Mr. Schumer added, “We can’t ever rest easy because there’s always more to do.”
Since the work on Penn Station began a year ago, about $25 million has been spent, according to officials of Amtrak, which owns and maintains the station in Midtown Manhattan. The project, expected to be under way until at least 2008, has so far included the installation of underground lighting, sensors, alarms, security cameras, barricades and other devices intended to protect against terrorism.
Two critical parts of the project involve improvements to underground ventilation systems, and expansion of narrow circular stairways that now provide the only escape routes from the six rail tunnels leading to Penn Station under the East River and Hudson River. Those projects, intended to lessen the threat of passengers’ being trapped in a terrorist attack, are in planning or the early stages of construction.
The tour yesterday had been promoted by Senator Schumer’s staff as an opportunity for news organizations to examine the subterranean security project, but Amtrak officials balked. The senator’s staff said Amtrak feared for the safety of a throng of reporters, photographers and television crews threading their way along narrow underground platforms.
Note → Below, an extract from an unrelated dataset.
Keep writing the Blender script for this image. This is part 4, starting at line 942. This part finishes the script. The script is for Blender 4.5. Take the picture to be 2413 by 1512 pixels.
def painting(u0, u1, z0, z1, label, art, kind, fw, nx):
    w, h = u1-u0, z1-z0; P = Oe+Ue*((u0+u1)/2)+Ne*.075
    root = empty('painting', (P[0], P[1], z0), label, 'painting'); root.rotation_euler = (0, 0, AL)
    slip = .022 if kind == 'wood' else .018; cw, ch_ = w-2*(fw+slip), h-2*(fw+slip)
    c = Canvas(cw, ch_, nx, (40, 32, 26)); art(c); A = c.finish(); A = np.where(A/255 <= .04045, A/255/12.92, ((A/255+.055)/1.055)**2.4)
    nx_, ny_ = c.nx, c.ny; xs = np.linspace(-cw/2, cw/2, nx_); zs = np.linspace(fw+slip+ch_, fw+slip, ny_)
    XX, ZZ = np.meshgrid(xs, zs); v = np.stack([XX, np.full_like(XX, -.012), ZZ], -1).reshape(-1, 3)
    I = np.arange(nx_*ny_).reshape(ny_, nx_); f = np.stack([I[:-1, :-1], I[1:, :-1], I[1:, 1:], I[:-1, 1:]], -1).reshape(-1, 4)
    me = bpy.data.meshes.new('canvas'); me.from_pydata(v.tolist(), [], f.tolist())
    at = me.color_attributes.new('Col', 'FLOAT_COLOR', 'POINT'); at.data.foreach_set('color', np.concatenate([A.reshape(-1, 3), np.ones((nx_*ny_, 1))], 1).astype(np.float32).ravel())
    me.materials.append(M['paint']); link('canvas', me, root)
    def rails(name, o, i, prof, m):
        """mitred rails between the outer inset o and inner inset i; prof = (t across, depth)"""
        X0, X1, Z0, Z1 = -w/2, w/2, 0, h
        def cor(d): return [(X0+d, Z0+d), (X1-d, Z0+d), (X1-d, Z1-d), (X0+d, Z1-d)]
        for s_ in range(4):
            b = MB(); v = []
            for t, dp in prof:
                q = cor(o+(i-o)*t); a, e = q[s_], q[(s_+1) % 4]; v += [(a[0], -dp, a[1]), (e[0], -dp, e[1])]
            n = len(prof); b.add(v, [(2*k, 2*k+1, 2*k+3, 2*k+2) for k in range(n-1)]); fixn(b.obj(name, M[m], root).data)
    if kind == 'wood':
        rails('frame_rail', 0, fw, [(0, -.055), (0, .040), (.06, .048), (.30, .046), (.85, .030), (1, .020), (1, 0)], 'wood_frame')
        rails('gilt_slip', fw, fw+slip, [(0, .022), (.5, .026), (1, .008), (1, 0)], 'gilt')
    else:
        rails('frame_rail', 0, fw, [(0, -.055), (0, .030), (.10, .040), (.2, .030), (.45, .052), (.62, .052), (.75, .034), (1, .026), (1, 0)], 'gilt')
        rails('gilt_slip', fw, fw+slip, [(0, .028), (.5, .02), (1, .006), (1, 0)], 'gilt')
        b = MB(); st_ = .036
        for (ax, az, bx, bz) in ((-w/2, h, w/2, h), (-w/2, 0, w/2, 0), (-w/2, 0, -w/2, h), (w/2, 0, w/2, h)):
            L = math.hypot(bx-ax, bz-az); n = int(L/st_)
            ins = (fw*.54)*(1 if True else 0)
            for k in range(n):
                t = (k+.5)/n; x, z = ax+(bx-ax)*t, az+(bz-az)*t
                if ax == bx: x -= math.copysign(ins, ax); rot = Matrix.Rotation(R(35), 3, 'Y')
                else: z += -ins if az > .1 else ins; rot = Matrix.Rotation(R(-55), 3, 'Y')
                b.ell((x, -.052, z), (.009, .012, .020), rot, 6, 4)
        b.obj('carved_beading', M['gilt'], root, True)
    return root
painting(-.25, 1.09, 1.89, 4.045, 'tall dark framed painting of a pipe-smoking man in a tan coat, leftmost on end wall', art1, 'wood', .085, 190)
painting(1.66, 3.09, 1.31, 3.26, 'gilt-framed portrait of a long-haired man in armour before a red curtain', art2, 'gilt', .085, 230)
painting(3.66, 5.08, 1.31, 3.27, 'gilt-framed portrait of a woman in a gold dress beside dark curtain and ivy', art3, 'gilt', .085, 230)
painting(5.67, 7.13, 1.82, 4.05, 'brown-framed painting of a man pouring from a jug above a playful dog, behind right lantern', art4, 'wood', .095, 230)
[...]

Instead, the senator and Mr. Hutchinson took the tour themselves. They then posed for photographers in front of a wall of television security monitors in a control room, and conducted a news conference on the station’s concourse.
It provided Mr. Schumer, a Democrat from New York, with an opportunity to make a pitch for more federal aid for the station. He said the $100 million already allocated by Congress is far from enough, and another $350 million more should be provided for additional work, either in Amtrak’s budget, grants from the Department of Homeland Security or aid from the Federal Emergency Management Administration.
Mr. Hutchinson said the Bush administration has New York’s security at heart. But he offered no direct response to Mr. Schumer’s proposal. “For New York,” Mr. Hutchinson said, hesitating slightly when he was asked if $350 million might be too much to ask, “we are trying to make sure that it fares well.”
Mr. Hutchinson said more federal support for anti-terrorism efforts at Penn Station would be considered from “a security point of view and an investment point of view.” But he did not elaborate.